◆ Goal:
Skip the pictures and quote all of the lines exactly.

◆ Information supplied:

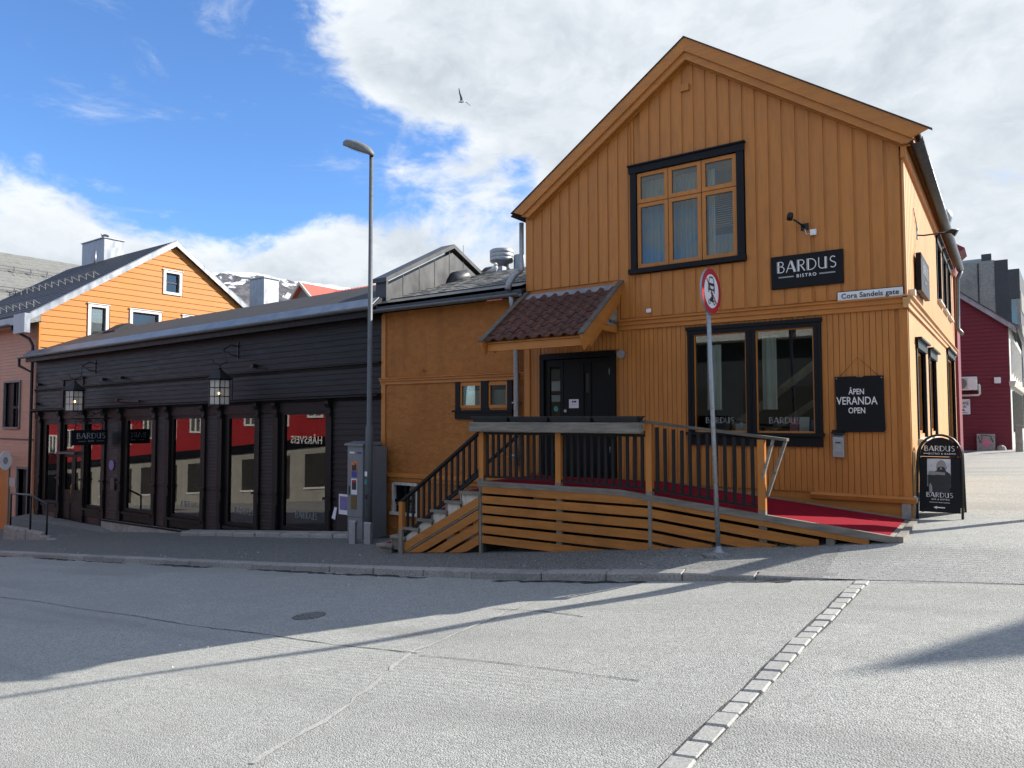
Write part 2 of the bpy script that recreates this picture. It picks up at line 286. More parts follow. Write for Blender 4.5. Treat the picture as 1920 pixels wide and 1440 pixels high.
def mountain_mat():
    m, t, b = base_mat('snowy_mountain')
    p = wpos(t, (1, 1, 1)); n = noise(t, p, .012, 8, .7, .5); g = t.nodes.new('ShaderNodeNewGeometry')
    s = t.nodes.new('ShaderNodeSeparateXYZ'); t.links.new(g.outputs['Normal'], s.inputs[0])
    z = t.nodes.new('ShaderNodeSeparateXYZ'); t.links.new(g.outputs['Position'], z.inputs[0])
    f = mth(t, 'ADD', mth(t, 'MULTIPLY', s.outputs[2], .9), mth(t, 'MULTIPLY', n, 1.0))
    u = mth(t, 'ADD', mth(t, 'MULTIPLY', z.outputs[0], .6), mth(t, 'MULTIPLY', z.outputs[1], .8)); f = mth(t, 'ADD', f, mth(t, 'MULTIPLY', rng(t, u, 80, 180), .5)); f = mth(t, 'ADD', f, mth(t, 'MULTIPLY', rng(t, u, -185, -215), .5)); snow = rng(t, f, 1.24, 1.30)
    rock = mixc(t, rng(t, noise(t, p, .05, 6, .7), .3, .7), (.045, .046, .056), (.14, .135, .145))
    t.links.new(mixc(t, snow, rock, (.80, .83, .88)), b.inputs['Base Color']); b.inputs['Roughness'].default_value = .9
    return m
M['mountain'] = mountain_mat()

# ------------------------------------------------------------------ mesh and object helpers
ORG = {}
class MB:
    def __init__(s): s.v = []; s.f = []; s.sm = []; s.mi = []; s.cur = 0
    def face(s, idx, smooth=False): s.f.append(tuple(idx)); s.sm.append(smooth); s.mi.append(s.cur)
    def add(s, pts): b = len(s.v); s.v.extend([tuple(p) for p in pts]); return b
    def hexa(s, p):
        b = s.add(p)
        for q in ((0, 3, 2, 1), (4, 5, 6, 7), (0, 1, 5, 4), (1, 2, 6, 5), (2, 3, 7, 6), (3, 0, 4, 7)): s.face([b+i for i in q])
        return s
    def box(s, x0, x1, y0, y1, z0, z1):
        return s.hexa([(x0, y0, z0), (x1, y0, z0), (x1, y1, z0), (x0, y1, z0), (x0, y0, z1), (x1, y0, z1), (x1, y1, z1), (x0, y1, z1)])
    def prism(s, poly, ax, a, b):
        f = {'X': lambda p, t: (t, p[0], p[1]), 'Y': lambda p, t: (p[0], t, p[1]), 'Z': lambda p, t: (p[0], p[1], t)}[ax]
        n = len(poly); i0 = s.add([f(p, a) for p in poly]); i1 = s.add([f(p, b) for p in poly])
        s.face(range(i0, i0+n)); s.face(range(i1+n-1, i1-1, -1))
        for i in range(n): j = (i+1) % n; s.face((i0+i, i0+j, i1+j, i1+i))
        return s
    def beam(s, p0, p1, w, h, upv=(0, 0, 1)):
        """rectangular bar from p0 to p1: w across, h along upv"""
        p0 = Vector(p0); p1 = Vector(p1); d = (p1-p0).normalized(); u = Vector(upv); sd = d.cross(u).normalized(); u = sd.cross(d).normalized()
        a = sd*w/2; c = u*h/2
        return s.hexa([p0-a-c, p0+a-c, p1+a-c, p1-a-c, p0-a+c, p0+a+c, p1+a+c, p1-a+c])
    def tube(s, path, r, n=8, smooth=True):
        path = [Vector(p) for p in path]; rs = r if isinstance(r, (list, tuple)) else [r]*len(path); rings = []
        for i, p in enumerate(path):
            d = (path[min(i+1, len(path)-1)] - path[max(i-1, 0)]).normalized()
            a = d.orthogonal().normalized() if i == 0 else (a - d*a.dot(d)).normalized()
            c = d.cross(a)
            rings.append(s.add([p + (a*math.cos(6.28318*k/n) + c*math.sin(6.28318*k/n))*rs[i] for k in range(n)]))
        for q, w_ in zip(rings, rings[1:]):
            for k in range(n): j = (k+1) % n; s.face((q+k, q+j, w_+j, w_+k), smooth)
        s.face(range(rings[0]+n-1, rings[0]-1, -1)); s.face(range(rings[-1], rings[-1]+n)); return s
    def lathe(s, prof, c, n=20, ax='Z', smooth=True):
        c = Vector(c); rings = []
        for r_, t in prof:
            pts = []
            for k in range(n):
                ca, sa = math.cos(6.28318*k/n)*r_, math.sin(6.28318*k/n)*r_
                pts.append(c + (Vector((ca, sa, t)) if ax == 'Z' else Vector((ca, t, sa)) if ax == 'Y' else Vector((t, ca, sa))))
            rings.append(s.add(pts))
        for q, w_ in zip(rings, rings[1:]):
            for k in range(n): j = (k+1) % n; s.face((q+k, q+j, w_+j, w_+k), smooth)
        s.face(range(rings[0]+n-1, rings[0]-1, -1)); s.face(range(rings[-1], rings[-1]+n)); return s
    def build(s, name, mat, parent=None, bevel=0.0):
        o0 = ORG.get(parent.name, Vector((0, 0, 0))) if parent else Vector((0, 0, 0))
        me = bpy.data.meshes.new(name); me.from_pydata([Vector(p)-o0 for p in s.v], [], s.f)
        for m_ in (mat if isinstance(mat, list) else [mat]): me.materials.append(M[m_])
        for p, sm_, mi in zip(me.polygons, s.sm, s.mi): p.use_smooth = sm_; p.material_index = mi
        bm = bmesh.new(); bm.from_mesh(me); bmesh.ops.recalc_face_normals(bm, faces=bm.faces)
        if bevel: bmesh.ops.bevel(bm, geom=bm.edges[:], offset=bevel, segments=1, affect='EDGES', clamp_overlap=True)
        bm.to_mesh(me); bm.free()
        o = bpy.data.objects.new(name, me); COL.objects.link(o)
        if parent: o.parent = parent; ORG[o.name] = o0
        return o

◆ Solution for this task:
Write part 2 of the bpy script that recreates this picture. It picks up at line 286. More parts follow. Write for Blender 4.5. Treat the picture as 1920 pixels wide and 1440 pixels high.
def mountain_mat():
    m, t, b = base_mat('snowy_mountain')
    p = wpos(t, (1, 1, 1)); n = noise(t, p, .012, 8, .7, .5); g = t.nodes.new('ShaderNodeNewGeometry')
    s = t.nodes.new('ShaderNodeSeparateXYZ'); t.links.new(g.outputs['Normal'], s.inputs[0])
    z = t.nodes.new('ShaderNodeSeparateXYZ'); t.links.new(g.outputs['Position'], z.inputs[0])
    f = mth(t, 'ADD', mth(t, 'MULTIPLY', s.outputs[2], .9), mth(t, 'MULTIPLY', n, 1.0))
    u = mth(t, 'ADD', mth(t, 'MULTIPLY', z.outputs[0], .6), mth(t, 'MULTIPLY', z.outputs[1], .8)); f = mth(t, 'ADD', f, mth(t, 'MULTIPLY', rng(t, u, 80, 180), .5)); f = mth(t, 'ADD', f, mth(t, 'MULTIPLY', rng(t, u, -185, -215), .5)); snow = rng(t, f, 1.24, 1.30)
    rock = mixc(t, rng(t, noise(t, p, .05, 6, .7), .3, .7), (.045, .046, .056), (.14, .135, .145))
    t.links.new(mixc(t, snow, rock, (.80, .83, .88)), b.inputs['Base Color']); b.inputs['Roughness'].default_value = .9
    return m
M['mountain'] = mountain_mat()

# ------------------------------------------------------------------ mesh and object helpers
ORG = {}
class MB:
    def __init__(s): s.v = []; s.f = []; s.sm = []; s.mi = []; s.cur = 0
    def face(s, idx, smooth=False): s.f.append(tuple(idx)); s.sm.append(smooth); s.mi.append(s.cur)
    def add(s, pts): b = len(s.v); s.v.extend([tuple(p) for p in pts]); return b
    def hexa(s, p):
        b = s.add(p)
        for q in ((0, 3, 2, 1), (4, 5, 6, 7), (0, 1, 5, 4), (1, 2, 6, 5), (2, 3, 7, 6), (3, 0, 4, 7)): s.face([b+i for i in q])
        return s
    def box(s, x0, x1, y0, y1, z0, z1):
        return s.hexa([(x0, y0, z0), (x1, y0, z0), (x1, y1, z0), (x0, y1, z0), (x0, y0, z1), (x1, y0, z1), (x1, y1, z1), (x0, y1, z1)])
    def prism(s, poly, ax, a, b):
        f = {'X': lambda p, t: (t, p[0], p[1]), 'Y': lambda p, t: (p[0], t, p[1]), 'Z': lambda p, t: (p[0], p[1], t)}[ax]
        n = len(poly); i0 = s.add([f(p, a) for p in poly]); i1 = s.add([f(p, b) for p in poly])
        s.face(range(i0, i0+n)); s.face(range(i1+n-1, i1-1, -1))
        for i in range(n): j = (i+1) % n; s.face((i0+i, i0+j, i1+j, i1+i))
        return s
    def beam(s, p0, p1, w, h, upv=(0, 0, 1)):
        """rectangular bar from p0 to p1: w across, h along upv"""
        p0 = Vector(p0); p1 = Vector(p1); d = (p1-p0).normalized(); u = Vector(upv); sd = d.cross(u).normalized(); u = sd.cross(d).normalized()
        a = sd*w/2; c = u*h/2
        return s.hexa([p0-a-c, p0+a-c, p1+a-c, p1-a-c, p0-a+c, p0+a+c, p1+a+c, p1-a+c])
    def tube(s, path, r, n=8, smooth=True):
        path = [Vector(p) for p in path]; rs = r if isinstance(r, (list, tuple)) else [r]*len(path); rings = []
        for i, p in enumerate(path):
            d = (path[min(i+1, len(path)-1)] - path[max(i-1, 0)]).normalized()
            a = d.orthogonal().normalized() if i == 0 else (a - d*a.dot(d)).normalized()
            c = d.cross(a)
            rings.append(s.add([p + (a*math.cos(6.28318*k/n) + c*math.sin(6.28318*k/n))*rs[i] for k in range(n)]))
        for q, w_ in zip(rings, rings[1:]):
            for k in range(n): j = (k+1) % n; s.face((q+k, q+j, w_+j, w_+k), smooth)
        s.face(range(rings[0]+n-1, rings[0]-1, -1)); s.face(range(rings[-1], rings[-1]+n)); return s
    def lathe(s, prof, c, n=20, ax='Z', smooth=True):
        c = Vector(c); rings = []
        for r_, t in prof:
            pts = []
            for k in range(n):
                ca, sa = math.cos(6.28318*k/n)*r_, math.sin(6.28318*k/n)*r_
                pts.append(c + (Vector((ca, sa, t)) if ax == 'Z' else Vector((ca, t, sa)) if ax == 'Y' else Vector((t, ca, sa))))
            rings.append(s.add(pts))
        for q, w_ in zip(rings, rings[1:]):
            for k in range(n): j = (k+1) % n; s.face((q+k, q+j, w_+j, w_+k), smooth)
        s.face(range(rings[0]+n-1, rings[0]-1, -1)); s.face(range(rings[-1], rings[-1]+n)); return s
    def build(s, name, mat, parent=None, bevel=0.0):
        o0 = ORG.get(parent.name, Vector((0, 0, 0))) if parent else Vector((0, 0, 0))
        me = bpy.data.meshes.new(name); me.from_pydata([Vector(p)-o0 for p in s.v], [], s.f)
        for m_ in (mat if isinstance(mat, list) else [mat]): me.materials.append(M[m_])
        for p, sm_, mi in zip(me.polygons, s.sm, s.mi): p.use_smooth = sm_; p.material_index = mi
        bm = bmesh.new(); bm.from_mesh(me); bmesh.ops.recalc_face_normals(bm, faces=bm.faces)
        if bevel: bmesh.ops.bevel(bm, geom=bm.edges[:], offset=bevel, segments=1, affect='EDGES', clamp_overlap=True)
        bm.to_mesh(me); bm.free()
        o = bpy.data.objects.new(name, me); COL.objects.link(o)
        if parent: o.parent = parent; ORG[o.name] = o0
        return o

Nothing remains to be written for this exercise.